> PROVIDED MATERIAL

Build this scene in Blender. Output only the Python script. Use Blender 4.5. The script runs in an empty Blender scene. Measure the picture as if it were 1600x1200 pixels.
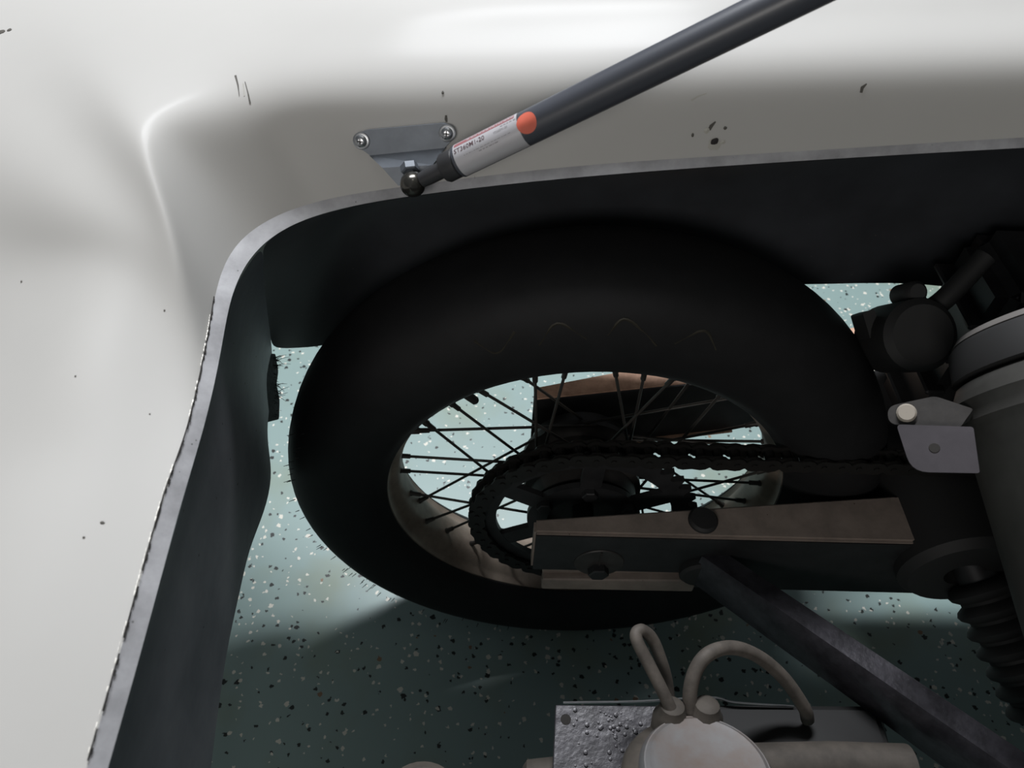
import bpy, bmesh, math, random
from mathutils import Vector as V, Matrix as M
from mathutils.bvhtree import BVHTree
random.seed(7)
S = bpy.context.scene
COL = S.collection
PI = math.pi

# ------------------------------------------------------------------ camera, world, lights, exposure
CAM = V((-0.0967, -0.5096, 1.0552))
YAW, PITCH, ROLL, FPX = 0.0264, 0.8468, 0.0438, 1200.0
_f = V((math.sin(YAW) * math.cos(PITCH), math.cos(YAW) * math.cos(PITCH), -math.sin(PITCH)))
_r = V((math.cos(YAW), -math.sin(YAW), 0))
_u = _r.cross(_f)
RIGHT = math.cos(ROLL) * _r + math.sin(ROLL) * _u
UP = -math.sin(ROLL) * _r + math.cos(ROLL) * _u
FWD = _f
cam = bpy.data.cameras.new('camera')
cam.sensor_width = 36.0
cam.lens = FPX / 1600 * 36.0
cam.clip_start = 0.02
co = bpy.data.objects.new('camera', cam)
m3 = M((RIGHT, UP, -FWD)).transposed()
co.matrix_world = M.Translation(CAM) @ m3.to_4x4()
COL.objects.link(co)
S.camera = co
cam.dof.use_dof = True
cam.dof.focus_distance = 0.72
cam.dof.aperture_fstop = 11.0

w = bpy.data.worlds.new('world'); S.world = w; w.use_nodes = True
w.node_tree.nodes['Background'].inputs[0].default_value = (0.80, 0.86, 0.92, 1)
w.node_tree.nodes['Background'].inputs[1].default_value = 0.11


def area(name, loc, target, sx, sy, power, color=(1, 1, 1)):
    l = bpy.data.lights.new(name, 'AREA'); l.shape = 'RECTANGLE'; l.size = sx; l.size_y = sy
    l.energy = power; l.color = color
    o = bpy.data.objects.new(name, l); COL.objects.link(o)
    o.location = loc
    o.rotation_euler = (V(target) - V(loc)).to_track_quat('-Z', 'Y').to_euler()
    return o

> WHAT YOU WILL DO
Which lines hold the word "scene"? Copy every one of them.

> TASK RESPONSE
Build this scene in Blender. Output only the Python script. Use Blender 4.5. The script runs in an empty Blender scene. Measure the picture as if it were 1600x1200 pixels.
S = bpy.context.scene